**Set problem:**
With the pictures left out, copy the listing below exactly.

________________

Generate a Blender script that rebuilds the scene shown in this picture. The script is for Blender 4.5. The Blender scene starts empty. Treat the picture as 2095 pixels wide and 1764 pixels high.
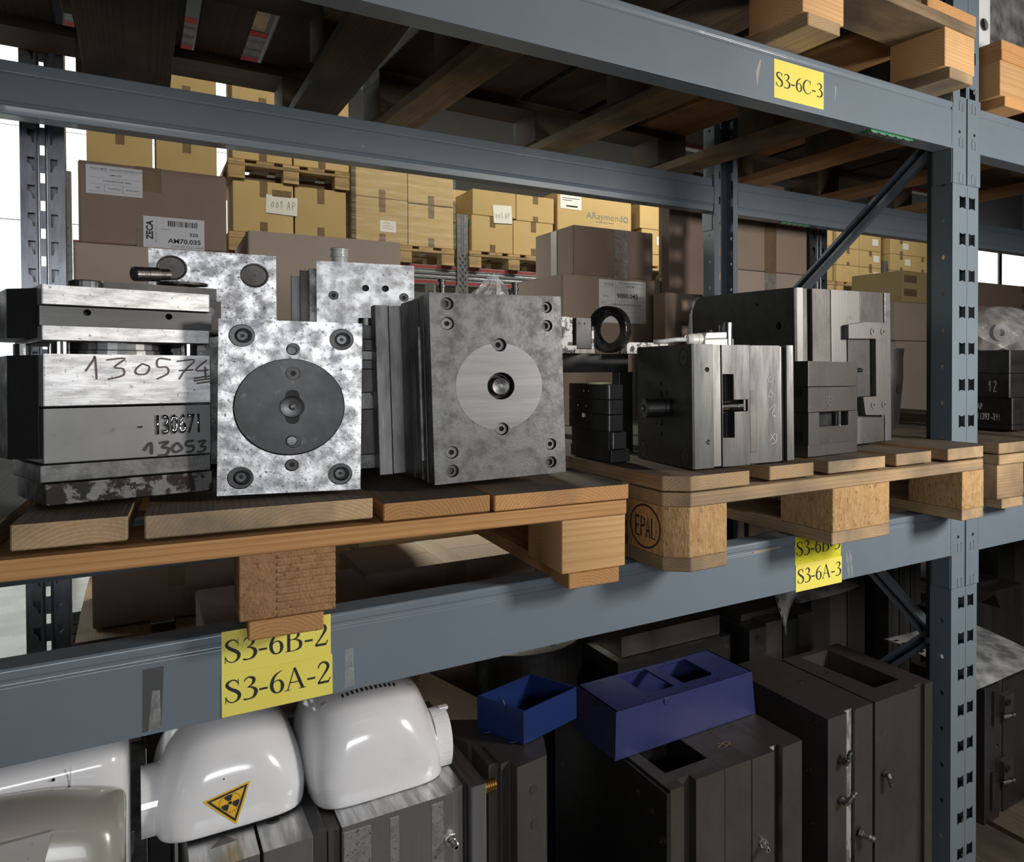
import bpy, bmesh, math, random
from mathutils import Vector, Matrix
from mathutils.geometry import delaunay_2d_cdt
from mathutils.bvhtree import BVHTree
R = math.radians
random.seed(7)
S = bpy.context.scene
COL = S.collection

# ------------------------------------------------------------------ camera
cam = bpy.data.cameras.new('camera')
co = bpy.data.objects.new('camera', cam); COL.objects.link(co)
co.location = (-1.4219, -1.1617, .3235)
co.rotation_euler = (R(90) - .0155, 0, -.6581)
cam.sensor_fit = 'HORIZONTAL'; cam.sensor_width = 36
cam.lens = 1658.92 / 2095 * 36
cam.shift_x = -516.04 / 2095
cam.shift_y = -(882 - 768.7) / 2095
cam.clip_start = .02; cam.clip_end = 60
S.camera = co

# ------------------------------------------------------------------ world, lights, exposure
w = bpy.data.worlds.new('world'); S.world = w; w.use_nodes = True
bg = w.node_tree.nodes['Background']
bg.inputs[0].default_value = (.80, .90, 1, 1); bg.inputs[1].default_value = .010

def area(name, loc, target, sx, sy, power, col, spread=180):
    l = bpy.data.lights.new(name, 'AREA'); l.shape = 'RECTANGLE'; l.size = sx; l.size_y = sy
    l.energy = power; l.color = col; l.spread = R(spread)
    o = bpy.data.objects.new(name, l); COL.objects.link(o); o.location = loc
    o.rotation_euler = (Vector(target) - Vector(loc)).to_track_quat('-Z', 'Y').to_euler()
    return o
area('work_lamp', (.32, -1.36, .62), (-.15, .1, .22), .34, .34, 22, (1, .95, .88), 150)
area('front_lamp', (-1.40, -2.2, .42), (-1.05, .1, .15), 1.0, .26, 5.5, (.95, .97, 1), 110)
area('aisle_tube', (-1.2, -2.4, 2.4), (-1.2, -.6, 0), 1.5, .08, 1.6, (.92, .97, 1))
for n, x in enumerate((-3.2, -.2, 2.8, 5.8)):
    area('far_aisle_lamp', (x, 3.9, 4.3), (x + .4, 6.4, 1.2), 1.6, .5, (16, 30, 95, 28)[n], (1, .93, .76), 110)
area('back_aisle_daylight', (-3.6, 4.2, 2.4), (-1.6, 1.2, .3), 1.5, 2.4, 14, (.90, .97, 1), 100)
area('gap_carton_fill', (-.62, 3.3, 1.3), (-.72, 1.5, -.12), .3, .3, 9, (1, .95, .75), 60)  # added fill with no visible source, brightens carton tops in the gap
area('striped_beam_fill', (-2.7, 1.6, .9), (-.8, 2.25, 1.45), .3, .5, 3, (.92, .97, 1), 80)  # added out-of-frame fill that brightens the striped beam
S.view_settings.view_transform = 'Standard'; S.view_settings.look = 'None'
S.view_settings.gamma = 1; S.view_settings.use_curve_mapping = False
S.view_settings.exposure = 0.0

# ------------------------------------------------------------------ materials
def surf(name, c, c2=None, c3=None, metal=0, rough=.5, r2=None, sc=8, st=(1, 1, 1), thr=(.4, .62), thr3=(.6, .68),
         sc3=40, st3=(1, 1, 1), bump=0, bsc=250, bst=(1, 1, 1), coat=0, rnd=0, spec=.5, aniso=0):
    m = bpy.data.materials.new(name); m.use_nodes = True
    N = m.node_tree.nodes; L = m.node_tree.links; b = N['Principled BSDF']
    tc = N.new('ShaderNodeTexCoord'); oi = N.new('ShaderNodeObjectInfo')
    mul = N.new('ShaderNodeMath'); mul.operation = 'MULTIPLY'; mul.inputs[1].default_value = 13
    L.new(oi.outputs['Random'], mul.inputs[0])
    add = N.new('ShaderNodeVectorMath'); L.new(tc.outputs['Object'], add.inputs[0]); L.new(mul.outputs[0], add.inputs[1])
    def noise(scale, stretch, detail=6):
        mp = N.new('ShaderNodeMapping'); mp.inputs['Scale'].default_value = stretch; L.new(add.outputs[0], mp.inputs[0])
        n = N.new('ShaderNodeTexNoise'); n.inputs['Scale'].default_value = scale; n.inputs['Detail'].default_value = detail
        n.inputs['Roughness'].default_value = .65
        L.new(mp.outputs[0], n.inputs[0]); return n.outputs[0]
    def ramp(src, a, z, lo=0., hi=1.):
        r = N.new('ShaderNodeMapRange'); L.new(src, r.inputs[0])
        for k, v in zip((1, 2, 3, 4), (a, z, lo, hi)): r.inputs[k].default_value = v
        return r.outputs[0]
    def mix(f, a, bb):
        x = N.new('ShaderNodeMix'); x.data_type = 'RGBA'; L.new(f, x.inputs[0])
        for k, v in ((6, a), (7, bb)):
            if isinstance(v, tuple): x.inputs[k].default_value = (*v, 1)
            else: L.new(v, x.inputs[k])
        return x.outputs[2]
    col = tuple(c); n1 = None
    if c2 is not None or r2 is not None: n1 = noise(sc, st)
    if c2 is not None: col = mix(ramp(n1, *thr), col, tuple(c2))
    if c3 is not None: col = mix(ramp(noise(sc3, st3, 8), *thr3), col, tuple(c3))
    if rnd:
        hs = N.new('ShaderNodeHueSaturation'); L.new(ramp(oi.outputs['Random'], 0, 1, 1 - rnd, 1 + rnd), hs.inputs['Value'])
        if isinstance(col, tuple): hs.inputs['Color'].default_value = (*col, 1)
        else: L.new(col, hs.inputs['Color'])
        col = hs.outputs[0]
    if isinstance(col, tuple): b.inputs['Base Color'].default_value = (*col, 1)
    else: L.new(col, b.inputs['Base Color'])
    b.inputs['Metallic'].default_value = metal
    b.inputs['Specular IOR Level'].default_value = spec
    if r2 is not None: L.new(ramp(n1, *thr, rough, r2), b.inputs['Roughness'])
    else: b.inputs['Roughness'].default_value = rough
    b.inputs['Coat Weight'].default_value = coat
    if aniso:
        b.inputs['Anisotropic'].default_value = abs(aniso); b.inputs['Anisotropic Rotation'].default_value = 0 if aniso > 0 else .25
        tg = N.new('ShaderNodeTangent'); tg.direction_type = 'RADIAL'; tg.axis = 'Z'; L.new(tg.outputs[0], b.inputs['Tangent'])
    if bump:
        bp = N.new('ShaderNodeBump'); bp.inputs['Strength'].default_value = bump; bp.inputs['Distance'].default_value = .002
        L.new(noise(bsc, bst, 3), bp.inputs['Height']); L.new(bp.outputs[0], b.inputs['Normal'])
    return m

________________

**In response:**
Generate a Blender script that rebuilds the scene shown in this picture. The script is for Blender 4.5. The Blender scene starts empty. Treat the picture as 2095 pixels wide and 1764 pixels high.
import bpy, bmesh, math, random
from mathutils import Vector, Matrix
from mathutils.geometry import delaunay_2d_cdt
from mathutils.bvhtree import BVHTree
R = math.radians
random.seed(7)
S = bpy.context.scene
COL = S.collection

# ------------------------------------------------------------------ camera
cam = bpy.data.cameras.new('camera')
co = bpy.data.objects.new('camera', cam); COL.objects.link(co)
co.location = (-1.4219, -1.1617, .3235)
co.rotation_euler = (R(90) - .0155, 0, -.6581)
cam.sensor_fit = 'HORIZONTAL'; cam.sensor_width = 36
cam.lens = 1658.92 / 2095 * 36
cam.shift_x = -516.04 / 2095
cam.shift_y = -(882 - 768.7) / 2095
cam.clip_start = .02; cam.clip_end = 60
S.camera = co

# ------------------------------------------------------------------ world, lights, exposure
w = bpy.data.worlds.new('world'); S.world = w; w.use_nodes = True
bg = w.node_tree.nodes['Background']
bg.inputs[0].default_value = (.80, .90, 1, 1); bg.inputs[1].default_value = .010

def area(name, loc, target, sx, sy, power, col, spread=180):
    l = bpy.data.lights.new(name, 'AREA'); l.shape = 'RECTANGLE'; l.size = sx; l.size_y = sy
    l.energy = power; l.color = col; l.spread = R(spread)
    o = bpy.data.objects.new(name, l); COL.objects.link(o); o.location = loc
    o.rotation_euler = (Vector(target) - Vector(loc)).to_track_quat('-Z', 'Y').to_euler()
    return o
area('work_lamp', (.32, -1.36, .62), (-.15, .1, .22), .34, .34, 22, (1, .95, .88), 150)
area('front_lamp', (-1.40, -2.2, .42), (-1.05, .1, .15), 1.0, .26, 5.5, (.95, .97, 1), 110)
area('aisle_tube', (-1.2, -2.4, 2.4), (-1.2, -.6, 0), 1.5, .08, 1.6, (.92, .97, 1))
for n, x in enumerate((-3.2, -.2, 2.8, 5.8)):
    area('far_aisle_lamp', (x, 3.9, 4.3), (x + .4, 6.4, 1.2), 1.6, .5, (16, 30, 95, 28)[n], (1, .93, .76), 110)
area('back_aisle_daylight', (-3.6, 4.2, 2.4), (-1.6, 1.2, .3), 1.5, 2.4, 14, (.90, .97, 1), 100)
area('gap_carton_fill', (-.62, 3.3, 1.3), (-.72, 1.5, -.12), .3, .3, 9, (1, .95, .75), 60)  # added fill with no visible source, brightens carton tops in the gap
area('striped_beam_fill', (-2.7, 1.6, .9), (-.8, 2.25, 1.45), .3, .5, 3, (.92, .97, 1), 80)  # added out-of-frame fill that brightens the striped beam
S.view_settings.view_transform = 'Standard'; S.view_settings.look = 'None'
S.view_settings.gamma = 1; S.view_settings.use_curve_mapping = False
S.view_settings.exposure = 0.0

# ------------------------------------------------------------------ materials
def surf(name, c, c2=None, c3=None, metal=0, rough=.5, r2=None, sc=8, st=(1, 1, 1), thr=(.4, .62), thr3=(.6, .68),
         sc3=40, st3=(1, 1, 1), bump=0, bsc=250, bst=(1, 1, 1), coat=0, rnd=0, spec=.5, aniso=0):
    m = bpy.data.materials.new(name); m.use_nodes = True
    N = m.node_tree.nodes; L = m.node_tree.links; b = N['Principled BSDF']
    tc = N.new('ShaderNodeTexCoord'); oi = N.new('ShaderNodeObjectInfo')
    mul = N.new('ShaderNodeMath'); mul.operation = 'MULTIPLY'; mul.inputs[1].default_value = 13
    L.new(oi.outputs['Random'], mul.inputs[0])
    add = N.new('ShaderNodeVectorMath'); L.new(tc.outputs['Object'], add.inputs[0]); L.new(mul.outputs[0], add.inputs[1])
    def noise(scale, stretch, detail=6):
        mp = N.new('ShaderNodeMapping'); mp.inputs['Scale'].default_value = stretch; L.new(add.outputs[0], mp.inputs[0])
        n = N.new('ShaderNodeTexNoise'); n.inputs['Scale'].default_value = scale; n.inputs['Detail'].default_value = detail
        n.inputs['Roughness'].default_value = .65
        L.new(mp.outputs[0], n.inputs[0]); return n.outputs[0]
    def ramp(src, a, z, lo=0., hi=1.):
        r = N.new('ShaderNodeMapRange'); L.new(src, r.inputs[0])
        for k, v in zip((1, 2, 3, 4), (a, z, lo, hi)): r.inputs[k].default_value = v
        return r.outputs[0]
    def mix(f, a, bb):
        x = N.new('ShaderNodeMix'); x.data_type = 'RGBA'; L.new(f, x.inputs[0])
        for k, v in ((6, a), (7, bb)):
            if isinstance(v, tuple): x.inputs[k].default_value = (*v, 1)
            else: L.new(v, x.inputs[k])
        return x.outputs[2]
    col = tuple(c); n1 = None
    if c2 is not None or r2 is not None: n1 = noise(sc, st)
    if c2 is not None: col = mix(ramp(n1, *thr), col, tuple(c2))
    if c3 is not None: col = mix(ramp(noise(sc3, st3, 8), *thr3), col, tuple(c3))
    if rnd:
        hs = N.new('ShaderNodeHueSaturation'); L.new(ramp(oi.outputs['Random'], 0, 1, 1 - rnd, 1 + rnd), hs.inputs['Value'])
        if isinstance(col, tuple): hs.inputs['Color'].default_value = (*col, 1)
        else: L.new(col, hs.inputs['Color'])
        col = hs.outputs[0]
    if isinstance(col, tuple): b.inputs['Base Color'].default_value = (*col, 1)
    else: L.new(col, b.inputs['Base Color'])
    b.inputs['Metallic'].default_value = metal
    b.inputs['Specular IOR Level'].default_value = spec
    if r2 is not None: L.new(ramp(n1, *thr, rough, r2), b.inputs['Roughness'])
    else: b.inputs['Roughness'].default_value = rough
    b.inputs['Coat Weight'].default_value = coat
    if aniso:
        b.inputs['Anisotropic'].default_value = abs(aniso); b.inputs['Anisotropic Rotation'].default_value = 0 if aniso > 0 else .25
        tg = N.new('ShaderNodeTangent'); tg.direction_type = 'RADIAL'; tg.axis = 'Z'; L.new(tg.outputs[0], b.inputs['Tangent'])
    if bump:
        bp = N.new('ShaderNodeBump'); bp.inputs['Strength'].default_value = bump; bp.inputs['Distance'].default_value = .002
        L.new(noise(bsc, bst, 3), bp.inputs['Height']); L.new(bp.outputs[0], b.inputs['Normal'])
    return m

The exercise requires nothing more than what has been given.